Promotion and back on foot patrol

“I came to be interviewed for promotion after 8 years. Thanks to the radio car I had dealt with everything, and been sent to everything. I went on the promotion board and was the first post war recruit to be promoted to sergeant, so I was flying.


Joe in his sergeants' uniform. Courtesy of Joe Davies.

Whenever you were promoted you went straight to your feet again, I had been used to having a vehicle for the last six years, a motorbike or a car. You could see something and get straight on to it.

I worked in the town centre as a patrol sergeant for a good four years. It was called ‘C’ Division, covering Blakenhall, the town centre, Penn Road, Merry Hill, and Monmore Green.

If you hadn’t got a push bike you had to walk. You had to go out to Penn and see places right round. I tried an old bike, I’ve still got it, that’s how advanced things were in those days. We hadn’t got radios.”

Return to the Traffic Department

“Then I moved back into traffic as a sergeant, I was alright again then. We didn’t have radios on the motorbikes until 1953 or 1954. They were very slow in coming on the bikes. They had to alter the law when they put radios in police cars. We would be going to a job with a boot full of batteries, a hell of a weight. The car was tail heavy. If you left the car parked at an incident, by the time you came back the batteries would be flat, and you would need a push to get started.

They amended the law so that you could leave the engine running on a police car, fire engine, or an ambulance. Up to then it was an offence to park a vehicle and leave it unattended with the engine running. We then had two sets of keys, one that was always in the ignition, and another for the doors. After that we always left the engine running from the start of a patrol.

Discipline was rigid on the cars. They had to be immaculate, and we used to clean them before we went out, we had pride in our machines. Sergeant George Llewellyn used to say “don’t forget the tyres are part of the car!” If you got a puncture in the night and put the spare on, you would leave a defect form in the office when you went off duty, to inform them of the puncture. George would call us over the air to ask if we had inspected the vehicle thoroughly, and to ask if the spare tyre is inflated.

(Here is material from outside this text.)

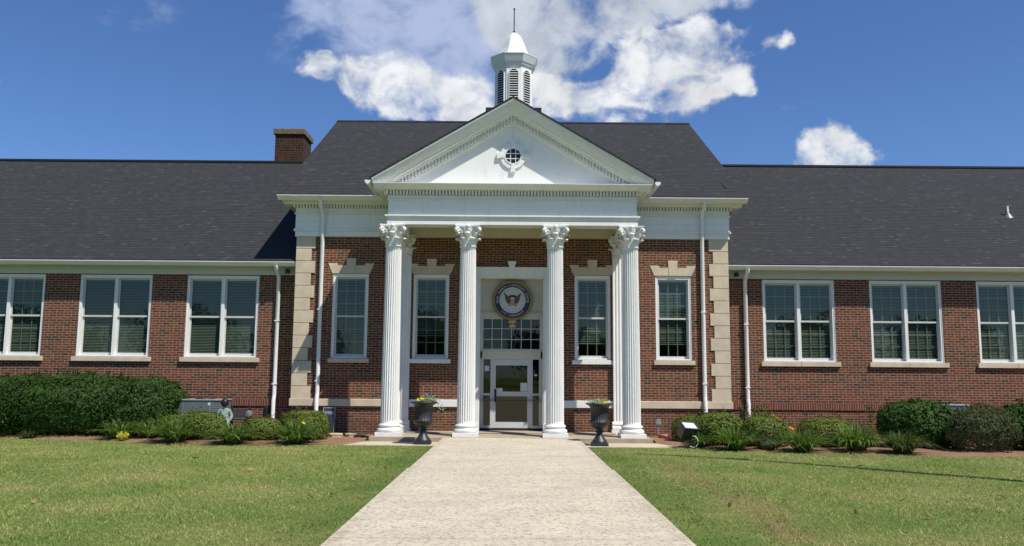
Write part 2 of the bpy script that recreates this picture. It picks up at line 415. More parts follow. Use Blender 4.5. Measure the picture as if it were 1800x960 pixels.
# ------------------------------------------------------------------ mesh helpers
class MB:
    def __init__(s): s.v = []; s.f = []; s.sm = []
    def add(s, vs, fs, smooth=False):
        o = len(s.v); s.v += [tuple(p) for p in vs]
        for f in fs: s.f.append(tuple(i + o for i in f)); s.sm.append(smooth)
        return s
    def box(s, x0, x1, y0, y1, z0, z1):
        if x0 > x1: x0, x1 = x1, x0
        if y0 > y1: y0, y1 = y1, y0
        if z0 > z1: z0, z1 = z1, z0
        v = [(x, y, z) for z in (z0, z1) for y in (y0, y1) for x in (x0, x1)]
        return s.add(v, [(0, 2, 3, 1), (4, 5, 7, 6), (0, 1, 5, 4), (2, 6, 7, 3), (0, 4, 6, 2), (1, 3, 7, 5)])
    def quad(s, a, b, c, d): return s.add([a, b, c, d], [(0, 1, 2, 3)])
    def prism_y(s, poly, y0, y1):       # polygon in (x,z), counter-clockwise seen from -y
        n = len(poly)
        v = [(x, y0, z) for x, z in poly] + [(x, y1, z) for x, z in poly]
        f = [tuple(range(n)), tuple(range(2 * n - 1, n - 1, -1))] + [(i, i + n, (i + 1) % n + n, (i + 1) % n) for i in range(n)]
        return s.add(v, f)
    def prism_x(s, poly, x0, x1):       # polygon in (y,z)
        n = len(poly)
        v = [(x0, y, z) for y, z in poly] + [(x1, y, z) for y, z in poly]
        f = [tuple(range(n - 1, -1, -1)), tuple(range(n, 2 * n))] + [((i + 1) % n, (i + 1) % n + n, i + n, i) for i in range(n)]
        return s.add(v, f)
    def prism_z(s, poly, z0, z1):
        n = len(poly)
        v = [(x, y, z0) for x, y in poly] + [(x, y, z1) for x, y in poly]
        f = [tuple(range(n - 1, -1, -1)), tuple(range(n, 2 * n))] + [(i, (i + 1) % n, (i + 1) % n + n, i + n) for i in range(n)]
        return s.add(v, f)
    def lathe(s, prof, cx=0, cy=0, seg=32, smooth=True, rot=0.0, cap=True, zs=1.0, ys=1.0):
        v = []; n = len(prof)
        for r, z in prof:
            for k in range(seg):
                a = rot + 2 * PI * k / seg
                v.append((cx + r * math.cos(a), cy + r * math.sin(a) * ys, z * zs))
        f = [(i * seg + k, i * seg + (k + 1) % seg, (i + 1) * seg + (k + 1) % seg, (i + 1) * seg + k) for i in range(n - 1) for k in range(seg)]
        s.add(v, f, smooth)
        if cap:
            s.add(v[:seg], [tuple(range(seg - 1, -1, -1))]); s.add(v[-seg:], [tuple(range(seg))])
        return s
    def tube(s, pts, r, seg=10, smooth=True):
        pts = [Vector(p) for p in pts]; n = len(pts)
        rr = r if isinstance(r, (list, tuple)) else [r] * n
        v = []; N = None
        for i, p in enumerate(pts):
            t = (pts[min(i + 1, n - 1)] - pts[max(i - 1, 0)]).normalized()
            if N is None:
                N = t.orthogonal().normalized()
            else:
                N = (N - t * N.dot(t)).normalized()
            B = t.cross(N)
            for k in range(seg):
                a = 2 * PI * k / seg
                v.append(p + (N * math.cos(a) + B * math.sin(a)) * rr[i])
        f = [(i * seg + k, i * seg + (k + 1) % seg, (i + 1) * seg + (k + 1) % seg, (i + 1) * seg + k) for i in range(n - 1) for k in range(seg)]
        s.add(v, f, smooth)
        s.add(v[:seg], [tuple(range(seg - 1, -1, -1))]); s.add(v[-seg:], [tuple(range(seg))])
        return s
    def ellip(s, c, rx, ry, rz, seg=16, rings=10):
        v = []
        for i in range(rings + 1):
            th = PI * i / rings
            for k in range(seg):
                a = 2 * PI * k / seg
                v.append((c[0] + rx * math.sin(th) * math.cos(a), c[1] + ry * math.sin(th) * math.sin(a), c[2] - rz * math.cos(th)))
        f = [(i * seg + k, i * seg + (k + 1) % seg, (i + 1) * seg + (k + 1) % seg, (i + 1) * seg + k) for i in range(rings) for k in range(seg)]
        return s.add(v, f, True)
    def xform(s, M, start=0):
        s.v[start:] = [tuple(M @ Vector(p)) for p in s.v[start:]]; return s
    def build(s, name, mat, parent=None, loc=(0, 0, 0), bevel=0.0):
        me = bpy.data.meshes.new(name)
        me.from_pydata(s.v, [], s.f); me.polygons.foreach_set('use_smooth', s.sm)
        me.materials.append(mat); me.update()
        o = bpy.data.objects.new(name, me); COL.objects.link(o); o.location = loc
        if parent: o.parent = parent
        if bevel:
            b = o.modifiers.new('bevel', 'BEVEL'); b.width = bevel; b.segments = 2; b.limit_method = 'ANGLE'
        return o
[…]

The lads sometimes went to fish and chip shops for something to eat. George would sniff inside the cars for the smell of fish and chips, and would discipline you if he could smell them. When we were on parade he used to say “I will not have my vehicles smelling of fish and chips, I will not have fish and chips in my patrol cars.”

Discipline was terrific on the motor patrol, if you slightly kicked over the traces you knew you were out, back on your flat feet again.”


Wilf de la Cour (left), a pre-war bobby from the Channel Islands, with Margaret, Joe, and their Austin 8. Taken off Westminster Bridge, London. Courtesy of Joe Davies.